Data Security

“hack that affected 57 million customers and drivers worldwide”

In our ever-changing fast paced world we live in, there is always a new threat out there to avoid. As we delve even further into the tech age, we find ourselves having to evolve and adapt our thinking to compensate for an array of potential attacks. The internet and computing present us with a lot of these new threats. As we progress into the decade we have seen a multitude of important data breaches hit our headlines, all detailing the mass leakage of people’s personal data. Many of these headlines feature multi-million-pound companies who have seemingly been collecting our data over the past years via a multitude of methods, whether its subjecting you to signing up for unwanted weekly newsletters, or you willingly signed up to an account with said company.

Globally the USA tops the list of biggest data breaches within the last two years, with the UK closely following behind. The amount of data breaches from within these two countries has been steadily increasing year on year,and with heavy punishments for the organizations and the individuals responsible for these breaches, data security is increasingly becoming more and more important.

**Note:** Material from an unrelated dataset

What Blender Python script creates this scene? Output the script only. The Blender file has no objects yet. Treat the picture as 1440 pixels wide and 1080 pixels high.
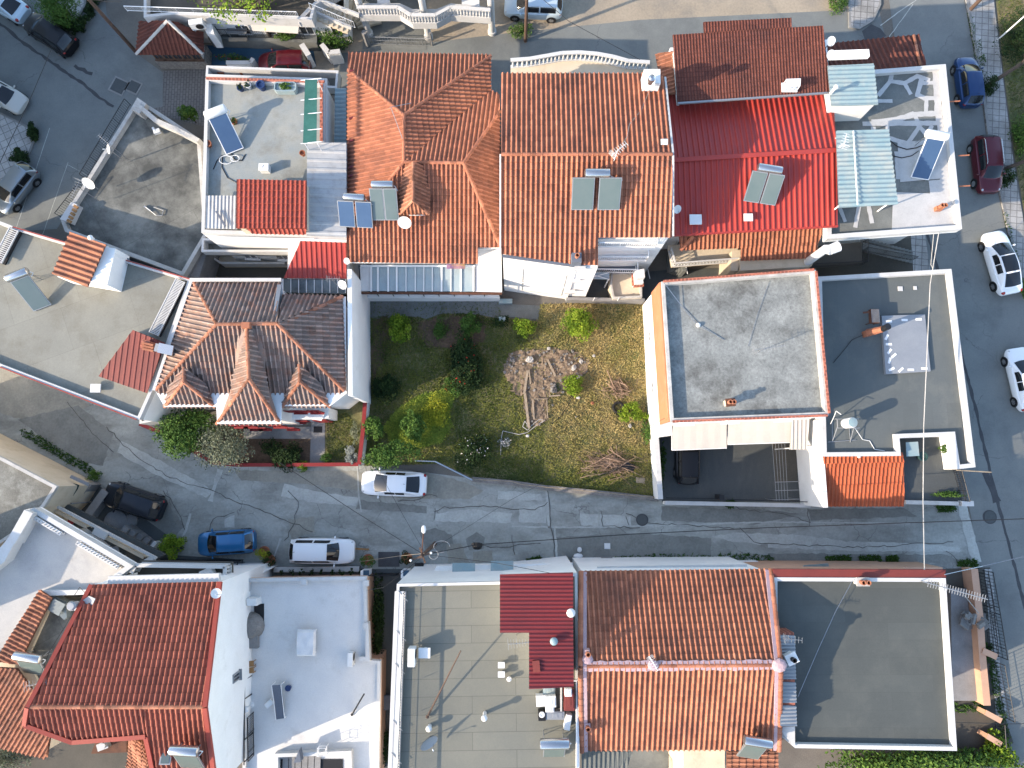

2016 saw UBER, an American cab company that has seen worldwide success, fall victim to a concealed hack that affected 57 million customers and drivers worldwide, with 2.7 million people in the UK being affected. Names, email addresses and mobile phone numbers all fell foul of Ubers data hack in an event that should have been prevented by a multi-million pound company. With this type of large scale attack on a large-scale company, the consequences can be high for users of these companies and services. Every attack helps develop new security measures, but currently the adaptation rates may not be quick enough to keep up.

Data hacks are not only susceptible to a digital leak and large corporations, but also data leaks that can happen from an individual representing an organization. Recently in the UK, Police forces have found themselves at the forefront of data leaks, and have felt the full brunt of the punishment and fines for such leaks.

A report by the group Big Brother Watch has revealed the number of data breaches at police forces around the UK. The greatest number of data breaches were by the West Midlands Police (488), followed by the Surrey Police (202), Humberside Police (168), and Avon and Somerset Police (163). Many of these cases did not result in any further action being taken, but as we see more and more of these leaks, it seems the punishments are becoming more and more unforgiving, resulting in a very steep learning curve for many. Data protection was introduced in 1998 to combat the storage of people’s personal information on computers from third parties. The data protection act has stayed relatively unchanged since 1998, but with an increase of cyber-attacks and a perhaps relaxed attitude towards data, this is all due to change.

As of the 25th of May 2018, the government are introducing new rules and regulations behind the storing of people’s data. As a company it is important you are up to date and complying with the new regulations set to take place in May. There are many tools and websites out there to help increase people’s knowledge and understanding of what needs to be done at a business end of things.